Youthful Alberta Golden Bears team favoured to make a run at U CUP

Halifax, NS – For most of the last ten years of the University Cup, the UNB Reds have dominated, but they haven’t been alone in the upper echelon of Canadian university hockey.

Case in point: the Alberta Golden Bears. 

So UNB has won four national championships in the past decade? Alberta has taken three: 2014, 2015 and 2018. The Golden Bears have appeared in the U CUP final the last two times the tournament has finished, beating the StFX X-Men in 2018 and losing to UNB in 2019. In 2020, they didn’t make nationals.

They certainly aren’t. In fact, Alberta is a new team of sorts, with a heavy makeup of first and second-year players. 12 players on the roster are rookies, along with 10 sophomores.

Captain Clayton Kirichenko described the team’s start to the season as slow, but a 7-3 record in their first 10 games is a start most U SPORTS teams drool over, despite it putting them behind the UBC Thunderbirds at points. 

“They were all really receptive. Everyone’s been leaders in their rooms,” Kirichenko said of captaining the youth at Alberta this season, noting a number of Golden Bears have captained in their junior years. “They were really easy to work with. Our team’s always gone by group dynamics, not just one captain.”

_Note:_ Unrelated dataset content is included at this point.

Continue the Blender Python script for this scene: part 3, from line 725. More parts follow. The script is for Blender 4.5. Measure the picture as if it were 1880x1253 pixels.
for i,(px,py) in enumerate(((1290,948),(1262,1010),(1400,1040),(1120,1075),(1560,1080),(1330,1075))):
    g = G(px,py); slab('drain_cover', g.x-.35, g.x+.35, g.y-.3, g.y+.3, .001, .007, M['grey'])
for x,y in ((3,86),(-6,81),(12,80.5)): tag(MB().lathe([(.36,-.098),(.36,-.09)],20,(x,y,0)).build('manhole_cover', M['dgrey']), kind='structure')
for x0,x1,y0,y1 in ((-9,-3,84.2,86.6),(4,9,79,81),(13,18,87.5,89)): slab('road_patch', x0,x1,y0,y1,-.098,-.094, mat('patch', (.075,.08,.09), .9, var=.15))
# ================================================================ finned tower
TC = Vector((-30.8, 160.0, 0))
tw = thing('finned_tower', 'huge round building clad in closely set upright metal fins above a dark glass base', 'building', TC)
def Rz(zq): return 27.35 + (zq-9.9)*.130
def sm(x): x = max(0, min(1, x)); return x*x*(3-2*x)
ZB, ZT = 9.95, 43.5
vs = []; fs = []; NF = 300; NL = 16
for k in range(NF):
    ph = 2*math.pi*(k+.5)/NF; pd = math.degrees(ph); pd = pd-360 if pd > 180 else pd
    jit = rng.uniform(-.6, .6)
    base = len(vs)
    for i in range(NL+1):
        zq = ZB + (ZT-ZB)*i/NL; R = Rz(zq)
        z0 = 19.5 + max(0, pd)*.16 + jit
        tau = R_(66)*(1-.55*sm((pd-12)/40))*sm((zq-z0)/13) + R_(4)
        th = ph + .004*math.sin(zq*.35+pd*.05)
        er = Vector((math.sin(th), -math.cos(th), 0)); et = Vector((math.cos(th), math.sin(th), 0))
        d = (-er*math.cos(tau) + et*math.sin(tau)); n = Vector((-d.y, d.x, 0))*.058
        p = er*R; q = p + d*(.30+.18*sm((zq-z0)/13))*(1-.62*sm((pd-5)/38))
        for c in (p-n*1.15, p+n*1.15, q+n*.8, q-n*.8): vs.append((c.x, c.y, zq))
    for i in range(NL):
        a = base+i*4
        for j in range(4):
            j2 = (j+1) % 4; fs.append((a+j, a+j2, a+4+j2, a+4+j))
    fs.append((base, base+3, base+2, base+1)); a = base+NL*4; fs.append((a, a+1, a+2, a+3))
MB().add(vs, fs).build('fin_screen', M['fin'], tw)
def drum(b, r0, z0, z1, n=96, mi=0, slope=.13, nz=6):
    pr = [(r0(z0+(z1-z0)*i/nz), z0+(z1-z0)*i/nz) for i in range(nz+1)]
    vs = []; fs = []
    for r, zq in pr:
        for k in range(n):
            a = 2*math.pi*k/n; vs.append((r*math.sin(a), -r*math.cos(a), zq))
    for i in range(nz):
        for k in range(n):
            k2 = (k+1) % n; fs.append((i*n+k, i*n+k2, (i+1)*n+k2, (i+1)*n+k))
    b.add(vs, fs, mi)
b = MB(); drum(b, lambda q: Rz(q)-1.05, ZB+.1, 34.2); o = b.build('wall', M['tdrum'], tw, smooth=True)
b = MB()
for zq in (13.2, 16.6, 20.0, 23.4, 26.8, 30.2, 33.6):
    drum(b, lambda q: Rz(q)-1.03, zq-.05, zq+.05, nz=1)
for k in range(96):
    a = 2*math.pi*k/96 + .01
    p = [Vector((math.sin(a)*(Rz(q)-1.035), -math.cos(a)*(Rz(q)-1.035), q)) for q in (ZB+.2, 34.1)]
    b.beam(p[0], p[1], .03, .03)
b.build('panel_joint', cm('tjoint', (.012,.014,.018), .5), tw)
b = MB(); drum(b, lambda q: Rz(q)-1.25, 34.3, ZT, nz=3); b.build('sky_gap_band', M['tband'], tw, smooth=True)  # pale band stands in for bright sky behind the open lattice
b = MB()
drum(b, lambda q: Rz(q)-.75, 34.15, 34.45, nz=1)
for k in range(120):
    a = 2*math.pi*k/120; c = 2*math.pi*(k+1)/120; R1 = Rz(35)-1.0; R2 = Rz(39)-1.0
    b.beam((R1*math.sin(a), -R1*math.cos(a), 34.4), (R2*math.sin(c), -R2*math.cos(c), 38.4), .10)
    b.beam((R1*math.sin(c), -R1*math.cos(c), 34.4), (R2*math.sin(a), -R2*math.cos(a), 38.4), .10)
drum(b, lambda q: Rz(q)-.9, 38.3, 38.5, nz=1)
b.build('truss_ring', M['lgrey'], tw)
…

No matter what the approach has been, it has worked. Alberta has won 14 of its last 15 games, including an undefeated four-game playoff run. They outscored opponents 23-5 in those games, burying at least six goals in three of those matchups. Suffice to say, the winners of 16 of the last 20 CanWest titles know how to fill the net. Of the teams at the 2022 U CUP,  Alberta’s 4.65 goals-per-game average is unmatched by any other team in the tournament.

Many contributors

It’s been balanced scoring too. In the regular season, the highest-scoring Golden Bears were rookies Gary Haden and Josh Prokop, just 10th and 11th in conference scoring. But come playoff time, the likes of Noah Philip (10 points), Matt Fonteyne (nine) and Luc Smith (seven) broke out for massive performances. 

Goaltender Taz Burman, after finishing the regular season as the only CanWest goalie with a goals-against-average below two (1.95), kept in the flow during playoffs with a 0.50 GAA. 

(Don Voaklander/Alberta Golden Bears and Pandas

The numbers look great, but their passion is what coach Ian Herbers loves the most about his team. It reminds him of the squads he’s coached to U Cup wins at Alberta in 2014 and 2015.

“It’s been a joy coming to the rink every day. In those years, I loved going as well,” he said. Herbers left Alberta after the 2015 title, rejoining in 2018 after the team took another national championship.

 “It’s fun being on the ice with those guys with how hard they work and how much fun they have. The things we’ve been able to accomplish this year, it’s been a big learning curve there.”

Alberta looks to continue that fun in a fun environment, taking on the host Acadia Axemen in the primetime game Thursday. They have been ranked first in the country late this season and, thanks to that, enter the tournament as the number one seed.

 If they get by Acadia, they take the winner of the early Thursday matchup between the Brock Badgers and StFX X-Men. With their recent history, the pressure will be on Alberta. Anything less than a championship is below expectation.